El “encañao” (Macotera)
En los aledaños de la ermita de la Virgen de la Encina, se concentraban tres rincones del miedo: el corral de los fantasmas, las lechuzas de la ermita, que chupaban el aceite de la lámpara y despertaban a los muertos de noche y el famoso Encañao. Llamábamos el corral de los fantasmas, al corral de las Carrolas, enfrente de la ermita, adonde el herrero de Ventosa montó el potro de herrar los bueyes, y que nosotros, los muchachos, consideramos el gesto como una temeridad, pues no se puede, de una manera tan osada, desafiar a los fantasmas; por este atrevimiento, llegamos a sentir por el hombre de Ventosa gran admiración y asombro.
Que yo recuerde nunca me atreví a bajar al corral de los fantasmas; Lo intenté mil veces, pero me quedaba en la mitad del vallao y el pavor me recomendaba echarme arriba de inmediato; lo que sí hice fue remirar cuarenta veces las tres ventanas de las cuadras a ver si tenía la fortuna de contemplar en vivo al hombre del vestido blanco. No lo logré jamás, aunque seguí creyendo en la existencia del espectro. Un día, mi amigo Román vino corriendo al juego de pelota gritando: “Lo han visto, lo han visto...”Volamos todos a la era de la Adelaida. Atisbamos desde la cumbre y resultó ser un pobre que se había cobijado al abrigo de la tená. ¡Pobre hombre!
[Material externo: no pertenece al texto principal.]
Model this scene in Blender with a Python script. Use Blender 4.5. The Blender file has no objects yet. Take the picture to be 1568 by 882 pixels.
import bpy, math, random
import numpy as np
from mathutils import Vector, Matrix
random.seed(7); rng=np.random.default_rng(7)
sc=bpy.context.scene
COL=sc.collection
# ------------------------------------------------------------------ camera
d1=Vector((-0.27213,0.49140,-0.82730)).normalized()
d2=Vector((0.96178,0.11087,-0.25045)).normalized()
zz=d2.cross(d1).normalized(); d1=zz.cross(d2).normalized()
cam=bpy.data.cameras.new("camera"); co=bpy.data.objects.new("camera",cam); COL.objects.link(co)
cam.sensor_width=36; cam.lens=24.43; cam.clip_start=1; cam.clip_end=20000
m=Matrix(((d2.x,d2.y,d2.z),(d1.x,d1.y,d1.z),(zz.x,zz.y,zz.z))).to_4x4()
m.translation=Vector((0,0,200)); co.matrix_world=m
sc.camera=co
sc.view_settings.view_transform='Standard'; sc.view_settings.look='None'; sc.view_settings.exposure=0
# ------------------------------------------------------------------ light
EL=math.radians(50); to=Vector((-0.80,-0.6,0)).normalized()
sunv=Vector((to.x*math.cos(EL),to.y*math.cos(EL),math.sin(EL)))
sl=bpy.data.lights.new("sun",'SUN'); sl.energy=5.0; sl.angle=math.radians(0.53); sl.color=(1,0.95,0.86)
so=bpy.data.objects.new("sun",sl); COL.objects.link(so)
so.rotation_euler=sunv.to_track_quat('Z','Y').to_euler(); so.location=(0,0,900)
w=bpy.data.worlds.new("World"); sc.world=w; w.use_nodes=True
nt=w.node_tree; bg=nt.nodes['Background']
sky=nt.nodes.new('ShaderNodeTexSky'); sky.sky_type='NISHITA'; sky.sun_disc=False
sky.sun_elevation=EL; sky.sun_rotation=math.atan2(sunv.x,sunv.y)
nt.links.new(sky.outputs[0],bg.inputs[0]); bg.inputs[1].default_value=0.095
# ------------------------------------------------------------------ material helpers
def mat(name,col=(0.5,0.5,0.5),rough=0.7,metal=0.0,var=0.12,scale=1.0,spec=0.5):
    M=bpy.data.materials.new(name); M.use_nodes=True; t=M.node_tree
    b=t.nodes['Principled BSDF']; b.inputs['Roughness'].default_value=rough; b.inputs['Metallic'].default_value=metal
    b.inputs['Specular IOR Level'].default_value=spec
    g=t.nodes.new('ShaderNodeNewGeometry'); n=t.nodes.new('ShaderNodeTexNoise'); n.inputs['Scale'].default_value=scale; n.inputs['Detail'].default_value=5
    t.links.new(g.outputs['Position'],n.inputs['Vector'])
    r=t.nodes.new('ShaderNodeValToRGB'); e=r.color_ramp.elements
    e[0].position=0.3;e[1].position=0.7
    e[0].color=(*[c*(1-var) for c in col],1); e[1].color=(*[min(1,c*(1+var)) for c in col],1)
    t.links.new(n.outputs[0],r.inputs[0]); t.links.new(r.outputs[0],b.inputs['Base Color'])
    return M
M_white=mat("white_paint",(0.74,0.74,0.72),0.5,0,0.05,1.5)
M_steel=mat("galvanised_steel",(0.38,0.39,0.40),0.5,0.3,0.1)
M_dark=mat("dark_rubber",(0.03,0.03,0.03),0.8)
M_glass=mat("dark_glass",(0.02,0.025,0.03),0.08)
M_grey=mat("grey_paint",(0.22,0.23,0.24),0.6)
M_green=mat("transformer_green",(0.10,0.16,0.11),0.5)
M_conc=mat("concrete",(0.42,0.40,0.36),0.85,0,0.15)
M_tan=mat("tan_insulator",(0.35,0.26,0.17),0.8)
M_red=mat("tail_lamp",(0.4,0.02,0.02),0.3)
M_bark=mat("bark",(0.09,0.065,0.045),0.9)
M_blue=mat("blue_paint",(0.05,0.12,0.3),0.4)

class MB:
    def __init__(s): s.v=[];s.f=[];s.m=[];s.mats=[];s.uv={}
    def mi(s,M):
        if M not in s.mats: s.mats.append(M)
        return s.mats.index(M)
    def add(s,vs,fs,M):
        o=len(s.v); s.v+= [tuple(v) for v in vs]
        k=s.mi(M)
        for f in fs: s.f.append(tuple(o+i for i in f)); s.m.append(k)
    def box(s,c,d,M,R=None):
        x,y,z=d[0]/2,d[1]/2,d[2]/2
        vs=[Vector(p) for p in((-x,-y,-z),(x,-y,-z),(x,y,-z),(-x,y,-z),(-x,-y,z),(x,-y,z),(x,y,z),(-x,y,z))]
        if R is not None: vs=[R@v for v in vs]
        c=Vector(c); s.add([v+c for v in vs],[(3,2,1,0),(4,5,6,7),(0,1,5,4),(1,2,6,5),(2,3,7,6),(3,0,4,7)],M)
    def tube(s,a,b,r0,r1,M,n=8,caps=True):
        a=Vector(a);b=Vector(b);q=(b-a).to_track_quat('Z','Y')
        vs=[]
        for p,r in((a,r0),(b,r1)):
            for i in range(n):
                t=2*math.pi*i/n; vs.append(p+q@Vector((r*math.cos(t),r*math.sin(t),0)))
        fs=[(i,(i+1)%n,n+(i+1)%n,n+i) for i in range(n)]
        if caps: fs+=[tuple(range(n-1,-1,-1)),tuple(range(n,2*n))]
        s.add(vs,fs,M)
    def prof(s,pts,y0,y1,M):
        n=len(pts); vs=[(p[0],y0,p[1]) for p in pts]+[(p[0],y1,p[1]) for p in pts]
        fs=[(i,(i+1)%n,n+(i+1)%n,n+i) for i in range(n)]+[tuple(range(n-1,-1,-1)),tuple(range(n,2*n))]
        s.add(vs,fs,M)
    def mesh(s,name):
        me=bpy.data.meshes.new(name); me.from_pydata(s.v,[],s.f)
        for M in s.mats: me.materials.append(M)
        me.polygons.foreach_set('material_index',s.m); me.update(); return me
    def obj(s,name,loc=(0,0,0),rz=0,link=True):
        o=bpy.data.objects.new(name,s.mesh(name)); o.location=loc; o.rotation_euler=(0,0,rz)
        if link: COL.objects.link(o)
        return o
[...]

El miedo a las lechuzas era más propio de quienes iban a tocar la campana de la Virgen. Antes de abrir el portón de ésta, se solía mirar con sigilo el silencio del recinto por si era alterado por el graznido estridente y lúgubre de la lechuza, cuando saltaba de una viga a otra o, quieta, emitía aquel resoplido seco y sobrecogedor. Se procuraba por miedo ir siempre acompañado a cumplir con este requisito que imponía la mayordomía.
Pero lo que, realmente, me hacía perder el culo, cuando iba a acostarme a casa de mi abuela Juana, era el tramo del Encañao. No dejaba de correr hasta que no llegaba a la casa de los Campines. Me daba miedo la sombra negra y oscura que escupían las tapias de barro salpicadas con pequeñas manchas de cal. Yo creo que aún tenía más miedo a la posible persona que podía salir, inocente, de aliviar la barriga de aquel tenebroso túnel, porque, de día, no me intimidaba atravesar el Encañao cuando mi madre me mandaba a buscar una barrila de agua al pozo de agua buena; en lo del miedo quizá también influyó aquella leyenda vieja que relataba la presencia de un lobo feroz escondido en la alameda de la Virgen de la Encina. Aquel lobo era como el hombre del saco que se llevaba a los niños malos o el coco de los infantes que se negaban a comer o a dormir. El caso es que el Encañao y el corral de los fantasmas (aún me siembran la piel de sarpullido cada vez que revivo aquellos años de niño); son las cosas que impresionaron el subconsciente y no se borran tan pronto, acaso lo hagan sólo con la muerte.
Pero el Encañao no era sólo rincón del miedo, se trataba, asimismo, del desagüe natural de las aguas de lluvia que procedentes del camino de Mancera y de las calles que afluyen a su orilla. Cuando las aguas asoman a la plaza de la Leña, se hermanan con las aguas que trae el arroyo de la Virgen y, fundidas, avanzan veloces en busca del río Margañán. Antaño se juntaban en la hermosa alameda de la Virgen, hoy, desaparecida.
Cuando paso por el Encañao, me bullen montones de recuerdos, y aún me estremezco.